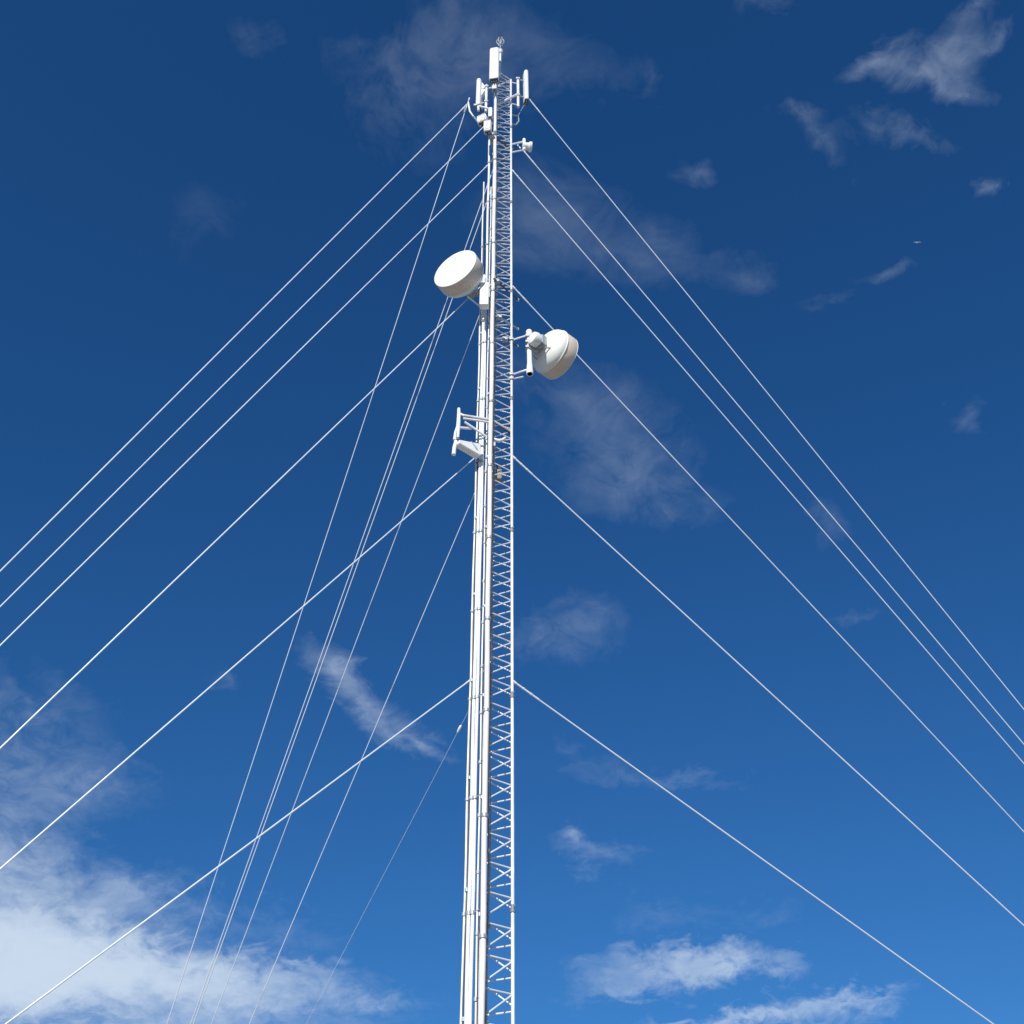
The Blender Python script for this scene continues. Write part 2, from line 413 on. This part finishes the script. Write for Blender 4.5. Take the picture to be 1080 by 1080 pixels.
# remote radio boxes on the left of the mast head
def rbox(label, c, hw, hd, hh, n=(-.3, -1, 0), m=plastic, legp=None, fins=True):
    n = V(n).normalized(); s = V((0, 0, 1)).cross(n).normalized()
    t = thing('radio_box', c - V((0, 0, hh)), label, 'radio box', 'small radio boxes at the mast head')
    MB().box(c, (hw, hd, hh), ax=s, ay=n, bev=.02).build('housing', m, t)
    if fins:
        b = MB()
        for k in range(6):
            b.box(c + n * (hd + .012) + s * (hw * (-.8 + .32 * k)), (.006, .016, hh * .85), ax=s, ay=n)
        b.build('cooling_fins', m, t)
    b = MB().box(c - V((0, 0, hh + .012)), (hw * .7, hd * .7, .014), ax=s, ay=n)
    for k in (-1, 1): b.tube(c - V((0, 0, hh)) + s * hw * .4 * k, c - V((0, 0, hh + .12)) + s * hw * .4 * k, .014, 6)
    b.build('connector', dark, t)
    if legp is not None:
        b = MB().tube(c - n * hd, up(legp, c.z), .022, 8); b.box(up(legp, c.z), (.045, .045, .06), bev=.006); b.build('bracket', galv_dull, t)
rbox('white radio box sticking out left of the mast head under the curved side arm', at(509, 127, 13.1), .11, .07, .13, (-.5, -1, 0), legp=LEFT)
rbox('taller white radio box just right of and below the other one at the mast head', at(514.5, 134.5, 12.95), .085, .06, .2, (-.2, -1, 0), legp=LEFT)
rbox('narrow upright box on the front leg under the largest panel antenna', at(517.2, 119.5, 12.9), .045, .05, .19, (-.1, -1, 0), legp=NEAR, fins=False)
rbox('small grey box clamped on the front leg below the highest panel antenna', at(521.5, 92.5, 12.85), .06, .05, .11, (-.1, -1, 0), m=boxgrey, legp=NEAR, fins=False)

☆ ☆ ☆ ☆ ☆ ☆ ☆

▶ _SET TASK_
Working from the material above, transcribe it exactly while omitting pictures.

▶ _ANSWER TO THE PROBLEM_
The Blender Python script for this scene continues. Write part 2, from line 413 on. This part finishes the script. Write for Blender 4.5. Take the picture to be 1080 by 1080 pixels.
# remote radio boxes on the left of the mast head
def rbox(label, c, hw, hd, hh, n=(-.3, -1, 0), m=plastic, legp=None, fins=True):
    n = V(n).normalized(); s = V((0, 0, 1)).cross(n).normalized()
    t = thing('radio_box', c - V((0, 0, hh)), label, 'radio box', 'small radio boxes at the mast head')
    MB().box(c, (hw, hd, hh), ax=s, ay=n, bev=.02).build('housing', m, t)
    if fins:
        b = MB()
        for k in range(6):
            b.box(c + n * (hd + .012) + s * (hw * (-.8 + .32 * k)), (.006, .016, hh * .85), ax=s, ay=n)
        b.build('cooling_fins', m, t)
    b = MB().box(c - V((0, 0, hh + .012)), (hw * .7, hd * .7, .014), ax=s, ay=n)
    for k in (-1, 1): b.tube(c - V((0, 0, hh)) + s * hw * .4 * k, c - V((0, 0, hh + .12)) + s * hw * .4 * k, .014, 6)
    b.build('connector', dark, t)
    if legp is not None:
        b = MB().tube(c - n * hd, up(legp, c.z), .022, 8); b.box(up(legp, c.z), (.045, .045, .06), bev=.006); b.build('bracket', galv_dull, t)
rbox('white radio box sticking out left of the mast head under the curved side arm', at(509, 127, 13.1), .11, .07, .13, (-.5, -1, 0), legp=LEFT)
rbox('taller white radio box just right of and below the other one at the mast head', at(514.5, 134.5, 12.95), .085, .06, .2, (-.2, -1, 0), legp=LEFT)
rbox('narrow upright box on the front leg under the largest panel antenna', at(517.2, 119.5, 12.9), .045, .05, .19, (-.1, -1, 0), legp=NEAR, fins=False)
rbox('small grey box clamped on the front leg below the highest panel antenna', at(521.5, 92.5, 12.85), .06, .05, .11, (-.1, -1, 0), m=boxgrey, legp=NEAR, fins=False)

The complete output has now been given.